Este grupo empresarial tiene como careta principal una organización que, según reportes periodísticos, maneja con total opacidad las enormes aportaciones financieras que recibe de la élite empresarial y cuyos directivos están ligados a los gobiernos de Vicente Fox y Felipe Calderón.
Tanto FRENAA como la organización de Claudio X. González buscan a toda costa hacer una enorme coalición que permita enfrentar las elecciones intermedias que habrá en 2021. La ultraderecha se encuentra mezclada con la derecha empresarial, el priismo más añejo y algunos intelectuales "liberales" que ahora viven fuera del erario. Todos se están uniendo para ir contra el movimiento nacional-popular de López Obrador, que cuenta con el 70 % de la aprobación nacional.
Esta coalición parece ser el "fin de las ideologías", como describió el fenómeno el escritor Juan Villoro. Pero no es así. En realidad es la vinculación de la ideología de ultraderecha mexicana con el pragmatismo de la corrupción y colusión entre el poder político y el poder económico que México vivió en el viejo régimen con los gobiernos del PRI y PAN. Es algo muy peligroso.

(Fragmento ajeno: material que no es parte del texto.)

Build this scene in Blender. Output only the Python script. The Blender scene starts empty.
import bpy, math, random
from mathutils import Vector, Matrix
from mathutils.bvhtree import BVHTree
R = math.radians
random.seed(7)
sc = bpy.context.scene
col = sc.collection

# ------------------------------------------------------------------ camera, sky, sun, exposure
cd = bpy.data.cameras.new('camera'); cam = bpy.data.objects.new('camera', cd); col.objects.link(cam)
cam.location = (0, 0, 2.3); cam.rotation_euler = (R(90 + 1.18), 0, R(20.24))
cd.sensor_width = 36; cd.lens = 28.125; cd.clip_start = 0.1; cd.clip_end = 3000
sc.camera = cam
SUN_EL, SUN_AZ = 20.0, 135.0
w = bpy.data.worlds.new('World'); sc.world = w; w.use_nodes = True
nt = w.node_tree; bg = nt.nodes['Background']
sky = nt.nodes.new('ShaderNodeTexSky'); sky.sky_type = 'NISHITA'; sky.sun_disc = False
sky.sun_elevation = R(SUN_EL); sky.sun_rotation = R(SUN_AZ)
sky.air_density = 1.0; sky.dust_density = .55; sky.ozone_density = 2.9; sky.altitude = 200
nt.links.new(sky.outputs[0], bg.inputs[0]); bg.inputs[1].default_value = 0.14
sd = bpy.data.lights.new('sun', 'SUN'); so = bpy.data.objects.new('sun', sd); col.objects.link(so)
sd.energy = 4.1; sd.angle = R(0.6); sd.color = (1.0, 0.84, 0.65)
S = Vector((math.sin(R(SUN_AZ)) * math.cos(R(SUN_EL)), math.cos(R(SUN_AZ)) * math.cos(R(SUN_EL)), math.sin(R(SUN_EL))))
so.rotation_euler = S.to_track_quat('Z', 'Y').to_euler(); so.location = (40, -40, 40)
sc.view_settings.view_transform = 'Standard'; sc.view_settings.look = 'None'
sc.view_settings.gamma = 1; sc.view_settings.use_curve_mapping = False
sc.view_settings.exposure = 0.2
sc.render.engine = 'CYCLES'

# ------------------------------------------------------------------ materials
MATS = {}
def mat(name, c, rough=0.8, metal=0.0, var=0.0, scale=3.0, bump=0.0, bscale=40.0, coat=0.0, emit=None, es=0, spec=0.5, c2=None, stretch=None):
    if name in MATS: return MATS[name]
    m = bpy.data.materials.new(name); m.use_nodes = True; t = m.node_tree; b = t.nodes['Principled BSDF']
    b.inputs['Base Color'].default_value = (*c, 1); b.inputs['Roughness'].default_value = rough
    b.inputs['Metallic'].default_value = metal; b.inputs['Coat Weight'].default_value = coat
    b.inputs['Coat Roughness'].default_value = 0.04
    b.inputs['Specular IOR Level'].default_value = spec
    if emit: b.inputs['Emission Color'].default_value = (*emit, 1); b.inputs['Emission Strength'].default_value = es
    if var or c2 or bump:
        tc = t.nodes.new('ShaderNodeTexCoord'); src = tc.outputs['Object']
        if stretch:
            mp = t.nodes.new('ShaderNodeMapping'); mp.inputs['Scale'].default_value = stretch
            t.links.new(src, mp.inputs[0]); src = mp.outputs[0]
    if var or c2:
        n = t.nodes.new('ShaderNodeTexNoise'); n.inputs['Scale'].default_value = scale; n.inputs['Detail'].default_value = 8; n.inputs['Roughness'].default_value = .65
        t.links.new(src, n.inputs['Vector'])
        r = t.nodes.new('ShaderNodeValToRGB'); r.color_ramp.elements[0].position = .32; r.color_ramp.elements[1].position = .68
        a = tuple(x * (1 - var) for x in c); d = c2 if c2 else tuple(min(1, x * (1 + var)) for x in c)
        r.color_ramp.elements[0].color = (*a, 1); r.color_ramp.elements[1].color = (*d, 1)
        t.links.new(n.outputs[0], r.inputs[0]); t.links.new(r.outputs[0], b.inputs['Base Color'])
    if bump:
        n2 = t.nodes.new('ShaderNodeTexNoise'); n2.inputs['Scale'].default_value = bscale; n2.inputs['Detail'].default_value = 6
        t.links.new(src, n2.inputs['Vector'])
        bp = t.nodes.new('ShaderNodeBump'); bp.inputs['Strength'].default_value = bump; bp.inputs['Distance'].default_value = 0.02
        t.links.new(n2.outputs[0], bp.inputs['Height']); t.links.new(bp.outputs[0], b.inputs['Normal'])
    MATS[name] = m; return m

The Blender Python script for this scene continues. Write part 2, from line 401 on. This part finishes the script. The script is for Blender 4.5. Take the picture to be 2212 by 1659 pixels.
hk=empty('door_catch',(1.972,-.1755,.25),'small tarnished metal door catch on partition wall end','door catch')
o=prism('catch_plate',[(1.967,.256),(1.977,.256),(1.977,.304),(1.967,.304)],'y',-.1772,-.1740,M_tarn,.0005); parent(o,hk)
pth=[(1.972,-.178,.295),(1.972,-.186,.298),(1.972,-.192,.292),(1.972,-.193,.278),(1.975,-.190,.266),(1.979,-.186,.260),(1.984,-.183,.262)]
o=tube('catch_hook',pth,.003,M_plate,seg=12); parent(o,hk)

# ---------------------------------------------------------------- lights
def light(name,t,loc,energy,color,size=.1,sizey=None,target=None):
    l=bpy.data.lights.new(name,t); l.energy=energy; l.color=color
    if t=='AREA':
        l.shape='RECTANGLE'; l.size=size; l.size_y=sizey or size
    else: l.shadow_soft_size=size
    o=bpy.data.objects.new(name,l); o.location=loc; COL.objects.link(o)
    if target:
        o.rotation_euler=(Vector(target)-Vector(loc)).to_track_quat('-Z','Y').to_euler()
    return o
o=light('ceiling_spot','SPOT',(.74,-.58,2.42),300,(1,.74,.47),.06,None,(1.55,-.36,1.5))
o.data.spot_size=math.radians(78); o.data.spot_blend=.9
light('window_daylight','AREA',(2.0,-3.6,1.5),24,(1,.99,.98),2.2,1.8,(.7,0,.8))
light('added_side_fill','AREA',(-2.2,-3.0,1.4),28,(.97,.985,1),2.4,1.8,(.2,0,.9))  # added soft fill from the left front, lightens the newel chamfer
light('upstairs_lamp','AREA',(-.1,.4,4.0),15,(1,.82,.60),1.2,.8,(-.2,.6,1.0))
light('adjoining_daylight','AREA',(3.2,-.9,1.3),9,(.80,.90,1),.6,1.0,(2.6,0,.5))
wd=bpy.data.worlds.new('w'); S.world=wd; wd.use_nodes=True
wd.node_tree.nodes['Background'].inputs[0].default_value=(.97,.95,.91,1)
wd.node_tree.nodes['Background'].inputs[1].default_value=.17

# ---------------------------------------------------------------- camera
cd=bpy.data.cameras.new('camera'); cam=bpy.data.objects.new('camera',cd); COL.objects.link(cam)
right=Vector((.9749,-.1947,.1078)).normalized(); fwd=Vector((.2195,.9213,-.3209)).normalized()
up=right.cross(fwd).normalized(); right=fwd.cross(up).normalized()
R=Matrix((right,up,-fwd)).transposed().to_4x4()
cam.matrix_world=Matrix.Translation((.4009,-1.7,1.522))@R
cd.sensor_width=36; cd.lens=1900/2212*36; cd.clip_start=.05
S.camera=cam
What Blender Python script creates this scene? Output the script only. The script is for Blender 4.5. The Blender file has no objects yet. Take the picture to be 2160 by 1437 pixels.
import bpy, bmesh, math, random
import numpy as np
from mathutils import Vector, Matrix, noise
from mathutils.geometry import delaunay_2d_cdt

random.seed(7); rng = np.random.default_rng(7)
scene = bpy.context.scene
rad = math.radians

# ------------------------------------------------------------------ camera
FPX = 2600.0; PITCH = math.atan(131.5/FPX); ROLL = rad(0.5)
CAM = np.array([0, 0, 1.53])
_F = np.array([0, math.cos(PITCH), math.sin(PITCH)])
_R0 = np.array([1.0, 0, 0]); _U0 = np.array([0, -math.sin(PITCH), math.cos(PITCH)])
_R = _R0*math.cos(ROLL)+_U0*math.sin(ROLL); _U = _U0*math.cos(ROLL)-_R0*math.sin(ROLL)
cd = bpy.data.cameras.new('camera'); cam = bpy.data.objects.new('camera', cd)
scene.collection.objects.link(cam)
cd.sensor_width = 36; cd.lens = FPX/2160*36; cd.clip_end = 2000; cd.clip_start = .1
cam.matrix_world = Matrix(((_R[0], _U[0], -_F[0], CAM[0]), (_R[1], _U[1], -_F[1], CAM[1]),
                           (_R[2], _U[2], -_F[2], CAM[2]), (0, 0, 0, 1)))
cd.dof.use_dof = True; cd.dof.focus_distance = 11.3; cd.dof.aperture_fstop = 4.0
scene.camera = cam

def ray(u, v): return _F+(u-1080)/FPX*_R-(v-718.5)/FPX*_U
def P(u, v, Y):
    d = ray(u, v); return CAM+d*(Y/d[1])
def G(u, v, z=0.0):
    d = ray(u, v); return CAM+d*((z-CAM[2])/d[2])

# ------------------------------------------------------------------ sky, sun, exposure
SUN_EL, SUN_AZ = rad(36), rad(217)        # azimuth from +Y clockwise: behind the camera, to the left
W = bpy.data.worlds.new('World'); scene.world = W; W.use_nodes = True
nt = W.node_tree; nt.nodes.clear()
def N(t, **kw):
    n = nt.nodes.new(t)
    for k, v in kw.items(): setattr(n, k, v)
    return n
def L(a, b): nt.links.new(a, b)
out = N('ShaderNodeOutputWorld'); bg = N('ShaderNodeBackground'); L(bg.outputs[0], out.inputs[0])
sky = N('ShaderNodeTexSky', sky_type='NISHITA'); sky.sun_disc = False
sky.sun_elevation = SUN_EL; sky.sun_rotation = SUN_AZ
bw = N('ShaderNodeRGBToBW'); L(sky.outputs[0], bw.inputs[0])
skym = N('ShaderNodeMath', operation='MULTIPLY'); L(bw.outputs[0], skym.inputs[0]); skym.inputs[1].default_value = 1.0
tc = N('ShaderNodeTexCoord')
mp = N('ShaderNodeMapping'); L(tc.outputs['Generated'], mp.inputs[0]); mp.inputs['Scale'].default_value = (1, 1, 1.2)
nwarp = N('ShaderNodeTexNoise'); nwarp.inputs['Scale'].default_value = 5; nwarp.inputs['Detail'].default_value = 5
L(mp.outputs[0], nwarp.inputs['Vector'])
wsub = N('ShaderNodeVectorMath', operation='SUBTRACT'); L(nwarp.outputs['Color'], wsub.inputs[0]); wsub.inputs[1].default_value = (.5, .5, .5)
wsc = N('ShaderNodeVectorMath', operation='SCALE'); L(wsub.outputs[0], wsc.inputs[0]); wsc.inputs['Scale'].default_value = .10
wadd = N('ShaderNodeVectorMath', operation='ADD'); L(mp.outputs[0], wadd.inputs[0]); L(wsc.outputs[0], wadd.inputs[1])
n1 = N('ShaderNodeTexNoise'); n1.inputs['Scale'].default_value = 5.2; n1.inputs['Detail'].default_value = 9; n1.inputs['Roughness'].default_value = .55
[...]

Todavía está por verse cuántos escaños en el Congreso es capaz de obtener la ultraderecha mexicana en las elecciones de 2021 ya que, aunque hace mucho ruido en las redes sociales y en las columnas de opinión, no goza de una verdadera base de apoyo popular. Pero la incapacidad de la derecha y las élites moderadas para hacer propuestas reales, y no meramente diatribas, está alimentando las narrativas radicales de esta oposición.
México necesita una derecha y una oposición acorde a los tiempos modernos. Nada bien le hace que figuras retrógradas y reaccionarias que son postales de hace casi un siglo tomen el espacio público con violencia. La oposición moderada debe hacer un alto en el camino y hacer una reflexión profunda y autocrítica o ellos serán los principales responsables del avance de la ultraderecha mexicana.